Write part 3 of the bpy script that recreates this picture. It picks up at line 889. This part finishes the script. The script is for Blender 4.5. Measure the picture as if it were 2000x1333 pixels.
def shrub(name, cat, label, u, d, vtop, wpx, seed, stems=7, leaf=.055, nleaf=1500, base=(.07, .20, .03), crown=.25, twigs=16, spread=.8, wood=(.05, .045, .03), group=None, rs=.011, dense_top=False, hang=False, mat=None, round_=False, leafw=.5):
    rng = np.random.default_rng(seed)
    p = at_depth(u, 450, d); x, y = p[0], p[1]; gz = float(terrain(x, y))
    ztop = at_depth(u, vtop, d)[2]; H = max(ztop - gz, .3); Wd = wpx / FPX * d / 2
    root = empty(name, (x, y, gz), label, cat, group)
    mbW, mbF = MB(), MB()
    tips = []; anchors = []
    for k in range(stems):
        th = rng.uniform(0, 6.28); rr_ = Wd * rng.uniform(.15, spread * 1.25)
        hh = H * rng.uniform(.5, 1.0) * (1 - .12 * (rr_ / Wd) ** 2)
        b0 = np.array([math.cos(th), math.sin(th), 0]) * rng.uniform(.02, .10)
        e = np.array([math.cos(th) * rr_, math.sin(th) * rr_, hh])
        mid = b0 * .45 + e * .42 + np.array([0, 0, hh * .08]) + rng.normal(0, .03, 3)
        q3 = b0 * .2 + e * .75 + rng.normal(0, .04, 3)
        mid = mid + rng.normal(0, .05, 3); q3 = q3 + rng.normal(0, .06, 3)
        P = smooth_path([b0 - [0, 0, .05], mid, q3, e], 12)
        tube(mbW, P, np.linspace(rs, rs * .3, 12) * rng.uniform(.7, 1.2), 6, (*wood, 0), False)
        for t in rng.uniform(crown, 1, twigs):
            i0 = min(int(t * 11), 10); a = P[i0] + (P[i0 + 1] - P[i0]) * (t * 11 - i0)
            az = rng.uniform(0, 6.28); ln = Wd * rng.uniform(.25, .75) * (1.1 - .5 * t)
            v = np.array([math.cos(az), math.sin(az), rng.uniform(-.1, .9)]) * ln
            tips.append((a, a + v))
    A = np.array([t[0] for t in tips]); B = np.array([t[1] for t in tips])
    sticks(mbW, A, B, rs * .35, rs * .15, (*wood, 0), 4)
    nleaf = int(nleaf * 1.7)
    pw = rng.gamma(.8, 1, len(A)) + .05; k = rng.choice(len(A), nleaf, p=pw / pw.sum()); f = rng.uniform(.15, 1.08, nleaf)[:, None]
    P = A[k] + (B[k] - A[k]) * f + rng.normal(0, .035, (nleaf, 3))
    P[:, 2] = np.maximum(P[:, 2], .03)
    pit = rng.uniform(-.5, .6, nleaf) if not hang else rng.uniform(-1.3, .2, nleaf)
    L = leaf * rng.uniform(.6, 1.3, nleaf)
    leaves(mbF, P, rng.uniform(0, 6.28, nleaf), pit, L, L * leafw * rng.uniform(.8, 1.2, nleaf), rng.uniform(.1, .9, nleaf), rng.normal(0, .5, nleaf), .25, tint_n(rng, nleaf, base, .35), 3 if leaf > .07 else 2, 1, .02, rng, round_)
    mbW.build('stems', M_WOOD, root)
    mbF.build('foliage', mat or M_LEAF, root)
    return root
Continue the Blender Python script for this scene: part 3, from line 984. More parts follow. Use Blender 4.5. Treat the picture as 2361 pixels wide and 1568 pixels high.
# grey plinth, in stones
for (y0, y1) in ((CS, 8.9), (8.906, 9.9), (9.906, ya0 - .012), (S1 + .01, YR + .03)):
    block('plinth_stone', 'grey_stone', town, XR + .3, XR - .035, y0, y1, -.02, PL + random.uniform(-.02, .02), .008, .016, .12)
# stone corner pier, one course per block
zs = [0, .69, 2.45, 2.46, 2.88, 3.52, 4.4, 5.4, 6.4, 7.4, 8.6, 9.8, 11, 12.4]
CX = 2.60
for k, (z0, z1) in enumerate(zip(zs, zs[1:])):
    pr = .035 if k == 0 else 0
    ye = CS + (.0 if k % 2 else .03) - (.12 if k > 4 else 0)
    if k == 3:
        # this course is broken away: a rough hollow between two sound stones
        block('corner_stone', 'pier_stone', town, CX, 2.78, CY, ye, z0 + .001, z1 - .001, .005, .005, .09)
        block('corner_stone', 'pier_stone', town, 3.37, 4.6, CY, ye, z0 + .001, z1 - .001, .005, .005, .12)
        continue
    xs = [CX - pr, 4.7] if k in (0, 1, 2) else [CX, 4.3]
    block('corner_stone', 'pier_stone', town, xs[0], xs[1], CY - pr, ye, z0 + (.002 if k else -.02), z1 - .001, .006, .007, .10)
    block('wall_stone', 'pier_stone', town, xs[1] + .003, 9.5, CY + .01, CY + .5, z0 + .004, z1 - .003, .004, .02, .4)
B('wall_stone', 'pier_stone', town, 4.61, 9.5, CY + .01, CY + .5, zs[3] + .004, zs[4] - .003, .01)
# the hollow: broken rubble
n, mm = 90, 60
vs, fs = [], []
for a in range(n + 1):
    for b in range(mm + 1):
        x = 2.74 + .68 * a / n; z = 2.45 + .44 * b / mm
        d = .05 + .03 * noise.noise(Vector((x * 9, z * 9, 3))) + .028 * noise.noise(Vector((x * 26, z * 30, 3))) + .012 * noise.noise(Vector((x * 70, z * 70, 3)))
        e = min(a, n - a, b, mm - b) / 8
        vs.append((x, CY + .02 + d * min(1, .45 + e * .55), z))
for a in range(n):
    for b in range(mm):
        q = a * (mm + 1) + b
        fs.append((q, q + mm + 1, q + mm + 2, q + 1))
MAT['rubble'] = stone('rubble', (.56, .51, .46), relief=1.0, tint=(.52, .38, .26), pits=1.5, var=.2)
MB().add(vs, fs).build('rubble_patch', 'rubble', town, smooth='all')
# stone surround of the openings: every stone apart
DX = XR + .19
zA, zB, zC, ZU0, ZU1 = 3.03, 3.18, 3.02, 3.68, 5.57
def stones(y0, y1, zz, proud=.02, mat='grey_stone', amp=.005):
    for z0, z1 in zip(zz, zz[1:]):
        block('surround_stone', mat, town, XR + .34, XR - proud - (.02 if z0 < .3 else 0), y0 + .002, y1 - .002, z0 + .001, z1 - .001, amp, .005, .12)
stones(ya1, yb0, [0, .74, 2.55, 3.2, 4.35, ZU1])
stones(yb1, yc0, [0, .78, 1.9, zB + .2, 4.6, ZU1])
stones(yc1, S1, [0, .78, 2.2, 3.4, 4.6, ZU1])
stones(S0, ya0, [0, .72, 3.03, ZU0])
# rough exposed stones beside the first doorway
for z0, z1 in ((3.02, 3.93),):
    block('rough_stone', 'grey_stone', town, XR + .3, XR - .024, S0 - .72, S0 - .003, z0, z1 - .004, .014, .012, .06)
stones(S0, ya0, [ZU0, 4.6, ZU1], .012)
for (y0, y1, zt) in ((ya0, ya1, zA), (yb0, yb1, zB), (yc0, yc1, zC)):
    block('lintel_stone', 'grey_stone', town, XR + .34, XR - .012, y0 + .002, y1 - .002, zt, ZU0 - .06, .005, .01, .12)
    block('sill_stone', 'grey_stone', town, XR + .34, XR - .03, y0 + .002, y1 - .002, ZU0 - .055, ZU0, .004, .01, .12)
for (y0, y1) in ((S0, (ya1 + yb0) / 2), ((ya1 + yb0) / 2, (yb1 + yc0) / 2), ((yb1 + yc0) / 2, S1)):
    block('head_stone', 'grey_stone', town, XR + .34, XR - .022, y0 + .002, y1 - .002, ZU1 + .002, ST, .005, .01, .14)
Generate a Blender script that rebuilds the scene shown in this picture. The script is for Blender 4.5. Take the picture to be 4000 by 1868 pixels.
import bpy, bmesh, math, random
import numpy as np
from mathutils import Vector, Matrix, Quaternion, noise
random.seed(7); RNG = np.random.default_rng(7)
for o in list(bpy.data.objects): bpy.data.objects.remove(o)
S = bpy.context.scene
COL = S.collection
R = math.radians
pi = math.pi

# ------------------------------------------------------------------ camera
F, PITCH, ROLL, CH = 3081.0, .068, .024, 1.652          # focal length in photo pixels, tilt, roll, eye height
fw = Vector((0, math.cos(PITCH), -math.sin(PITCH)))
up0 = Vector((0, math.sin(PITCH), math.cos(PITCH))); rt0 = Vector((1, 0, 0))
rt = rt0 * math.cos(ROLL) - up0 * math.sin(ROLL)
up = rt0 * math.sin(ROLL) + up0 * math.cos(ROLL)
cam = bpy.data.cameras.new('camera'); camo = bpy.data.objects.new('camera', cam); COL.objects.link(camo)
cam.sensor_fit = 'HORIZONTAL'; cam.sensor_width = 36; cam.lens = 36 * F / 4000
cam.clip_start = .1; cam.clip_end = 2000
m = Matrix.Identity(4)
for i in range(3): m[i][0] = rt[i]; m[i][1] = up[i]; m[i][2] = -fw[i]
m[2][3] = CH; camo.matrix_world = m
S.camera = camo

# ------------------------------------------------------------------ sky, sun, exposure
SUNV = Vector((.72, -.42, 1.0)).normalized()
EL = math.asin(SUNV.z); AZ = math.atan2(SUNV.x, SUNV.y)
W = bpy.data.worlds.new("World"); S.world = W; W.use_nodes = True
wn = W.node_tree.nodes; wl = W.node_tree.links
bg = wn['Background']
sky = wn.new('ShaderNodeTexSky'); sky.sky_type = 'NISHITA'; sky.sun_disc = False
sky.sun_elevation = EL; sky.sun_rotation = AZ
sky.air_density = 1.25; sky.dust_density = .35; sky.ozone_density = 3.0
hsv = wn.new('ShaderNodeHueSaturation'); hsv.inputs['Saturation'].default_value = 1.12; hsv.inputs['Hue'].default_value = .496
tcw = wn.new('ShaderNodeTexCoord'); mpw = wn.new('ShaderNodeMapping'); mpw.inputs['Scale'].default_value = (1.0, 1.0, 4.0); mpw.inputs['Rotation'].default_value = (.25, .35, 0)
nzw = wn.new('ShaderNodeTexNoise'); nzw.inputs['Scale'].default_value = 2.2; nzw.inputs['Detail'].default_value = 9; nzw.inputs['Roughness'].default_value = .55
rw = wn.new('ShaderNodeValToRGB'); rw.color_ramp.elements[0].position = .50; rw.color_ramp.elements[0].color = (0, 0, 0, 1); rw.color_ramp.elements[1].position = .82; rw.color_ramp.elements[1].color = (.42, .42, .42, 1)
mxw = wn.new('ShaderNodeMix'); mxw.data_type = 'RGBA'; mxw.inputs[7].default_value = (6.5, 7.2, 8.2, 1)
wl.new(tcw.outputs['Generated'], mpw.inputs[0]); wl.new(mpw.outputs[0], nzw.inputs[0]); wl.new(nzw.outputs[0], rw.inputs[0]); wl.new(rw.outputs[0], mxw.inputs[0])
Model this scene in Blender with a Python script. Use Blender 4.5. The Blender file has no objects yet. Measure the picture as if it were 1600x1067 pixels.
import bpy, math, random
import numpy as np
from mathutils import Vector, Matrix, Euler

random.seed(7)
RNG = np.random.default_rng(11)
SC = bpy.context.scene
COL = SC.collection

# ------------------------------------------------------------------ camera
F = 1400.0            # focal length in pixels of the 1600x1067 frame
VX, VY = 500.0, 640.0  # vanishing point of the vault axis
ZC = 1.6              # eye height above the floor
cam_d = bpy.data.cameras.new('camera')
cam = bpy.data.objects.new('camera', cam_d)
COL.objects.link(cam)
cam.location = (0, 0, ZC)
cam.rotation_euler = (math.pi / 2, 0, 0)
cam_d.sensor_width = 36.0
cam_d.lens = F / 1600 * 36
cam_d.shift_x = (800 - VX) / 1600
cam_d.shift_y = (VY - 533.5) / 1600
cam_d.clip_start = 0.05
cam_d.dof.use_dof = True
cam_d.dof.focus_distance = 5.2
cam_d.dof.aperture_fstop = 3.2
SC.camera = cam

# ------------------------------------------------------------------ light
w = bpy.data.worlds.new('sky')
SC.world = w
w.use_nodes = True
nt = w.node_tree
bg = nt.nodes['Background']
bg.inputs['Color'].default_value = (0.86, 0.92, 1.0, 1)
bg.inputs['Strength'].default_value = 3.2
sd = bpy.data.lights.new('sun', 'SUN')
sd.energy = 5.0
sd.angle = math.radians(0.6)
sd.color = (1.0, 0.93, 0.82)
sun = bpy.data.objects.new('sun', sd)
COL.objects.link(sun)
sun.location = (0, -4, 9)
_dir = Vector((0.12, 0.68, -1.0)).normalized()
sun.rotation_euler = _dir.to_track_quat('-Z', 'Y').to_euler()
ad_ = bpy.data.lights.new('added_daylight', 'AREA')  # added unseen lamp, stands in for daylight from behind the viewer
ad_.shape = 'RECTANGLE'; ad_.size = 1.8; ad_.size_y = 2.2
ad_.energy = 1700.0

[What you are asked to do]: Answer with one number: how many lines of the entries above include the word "objects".

[Output for this task]: 7